It really hit me exactly what it is to be without you, when I talked about you being part of the essence of who I am. If you think about it, we knew it was going to be awesome, that it was going to suck, we knew this would be telling, just not sure how awesome or sucky or what we would discover through the experience. The old adage “You never know til you try” comes into play here, and I think that is what makes living. If you only did what you knew then you would only get what you already had. Sometimes getting what you already had is nice, you know? There is nothing wrong with a speck of predictability, but going through the motions of the day is life- just life. It’s not really living.
If you keep asking “wouldn’t it be nice if…”, then status quo quickly becomes insufficient to satisfy. Not everyone asks that question though. Like my mom. She doesn’t question status quo, in fact she likes status quo and very clearly doesn’t feel the desire to rock the boat. In fact she definitely wishes I didn’t either. Funny thing about people like Mom… having children like me almost forces them to live. I would need to make it a point to apologize for that.
I think we can never be certain of the events of the future. How things will pan out, what things will look like down the road, how people will react to whatever it is we are doing – these uncertainties arise all the time. I think that lack of certainty (theory), when exposed by the elements of living (practice), is what makes it sting or soothe whenever it pans out, however it pans out, whether the pan out was expected or not.

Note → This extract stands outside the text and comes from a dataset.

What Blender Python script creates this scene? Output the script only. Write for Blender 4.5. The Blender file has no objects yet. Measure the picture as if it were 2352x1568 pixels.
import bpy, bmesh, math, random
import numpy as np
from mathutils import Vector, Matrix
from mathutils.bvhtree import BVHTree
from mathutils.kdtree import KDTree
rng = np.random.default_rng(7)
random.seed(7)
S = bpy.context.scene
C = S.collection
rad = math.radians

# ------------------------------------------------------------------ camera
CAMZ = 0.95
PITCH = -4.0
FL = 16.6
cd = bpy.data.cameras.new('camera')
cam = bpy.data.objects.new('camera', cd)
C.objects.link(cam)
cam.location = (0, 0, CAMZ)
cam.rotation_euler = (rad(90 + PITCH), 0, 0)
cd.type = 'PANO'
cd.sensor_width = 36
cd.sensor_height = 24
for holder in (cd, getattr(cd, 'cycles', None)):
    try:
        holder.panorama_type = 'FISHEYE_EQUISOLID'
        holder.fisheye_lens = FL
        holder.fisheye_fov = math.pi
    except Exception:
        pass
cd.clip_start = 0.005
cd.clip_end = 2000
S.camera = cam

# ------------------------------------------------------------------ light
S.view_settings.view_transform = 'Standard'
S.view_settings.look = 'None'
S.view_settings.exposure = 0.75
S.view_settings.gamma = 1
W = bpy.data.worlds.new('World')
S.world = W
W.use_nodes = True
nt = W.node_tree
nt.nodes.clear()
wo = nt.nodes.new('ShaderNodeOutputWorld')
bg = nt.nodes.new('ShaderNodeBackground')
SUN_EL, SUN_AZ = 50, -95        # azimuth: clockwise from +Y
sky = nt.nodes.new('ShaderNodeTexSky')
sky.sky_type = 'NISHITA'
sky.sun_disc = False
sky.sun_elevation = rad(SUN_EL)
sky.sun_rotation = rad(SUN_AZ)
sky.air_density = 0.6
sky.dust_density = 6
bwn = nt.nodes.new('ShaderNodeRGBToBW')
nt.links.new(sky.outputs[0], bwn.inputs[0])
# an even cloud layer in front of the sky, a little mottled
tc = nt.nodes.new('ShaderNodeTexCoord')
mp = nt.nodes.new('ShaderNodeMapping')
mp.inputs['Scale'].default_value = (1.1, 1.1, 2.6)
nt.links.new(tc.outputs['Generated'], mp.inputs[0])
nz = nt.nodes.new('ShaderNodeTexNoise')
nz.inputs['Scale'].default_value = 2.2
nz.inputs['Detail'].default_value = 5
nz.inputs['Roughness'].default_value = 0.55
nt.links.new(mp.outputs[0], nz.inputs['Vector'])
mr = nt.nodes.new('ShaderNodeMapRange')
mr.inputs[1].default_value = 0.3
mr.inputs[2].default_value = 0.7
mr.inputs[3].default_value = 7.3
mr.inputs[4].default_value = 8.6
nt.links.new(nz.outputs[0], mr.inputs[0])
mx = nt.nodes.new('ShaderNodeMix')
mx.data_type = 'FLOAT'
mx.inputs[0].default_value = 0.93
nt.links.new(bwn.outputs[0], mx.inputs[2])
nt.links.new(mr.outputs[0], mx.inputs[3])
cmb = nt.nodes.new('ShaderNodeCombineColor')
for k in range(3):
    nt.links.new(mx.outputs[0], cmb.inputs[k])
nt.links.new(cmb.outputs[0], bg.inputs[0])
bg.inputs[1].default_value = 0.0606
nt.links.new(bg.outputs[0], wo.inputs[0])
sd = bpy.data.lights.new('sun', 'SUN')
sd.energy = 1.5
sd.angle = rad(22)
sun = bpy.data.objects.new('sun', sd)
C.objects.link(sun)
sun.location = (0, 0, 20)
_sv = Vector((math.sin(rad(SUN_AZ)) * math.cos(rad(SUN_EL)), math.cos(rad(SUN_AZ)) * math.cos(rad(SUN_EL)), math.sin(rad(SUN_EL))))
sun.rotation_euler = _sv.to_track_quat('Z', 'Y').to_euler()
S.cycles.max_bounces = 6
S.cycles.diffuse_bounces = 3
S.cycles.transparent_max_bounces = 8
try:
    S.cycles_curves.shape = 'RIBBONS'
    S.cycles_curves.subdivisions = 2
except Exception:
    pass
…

One of my favorite quotes by Nietzsche explains that whatever we are thinking about no matter what can’t really compare to what we actually feel when we experience it- “Thoughts are the shadows of our feelings – always darker, emptier and simpler.” So when someone asks “Did that tattoo hurt?” and I have a hard time recollecting what it felt like exactly, I always just say “Yes it hurt.” Cause logic tells me that 13 needles attached to a machine jamming themselves into you really probably has to and I remember thinking it hurt at the time.When I say to my love “This is harder than I ever could have imagined.” I really could not have possibly known the exact feeling of forced separation. Recollecting and predicting will never be the same as experiencing- they will, at best, be the not digitally re-mastered versions of living.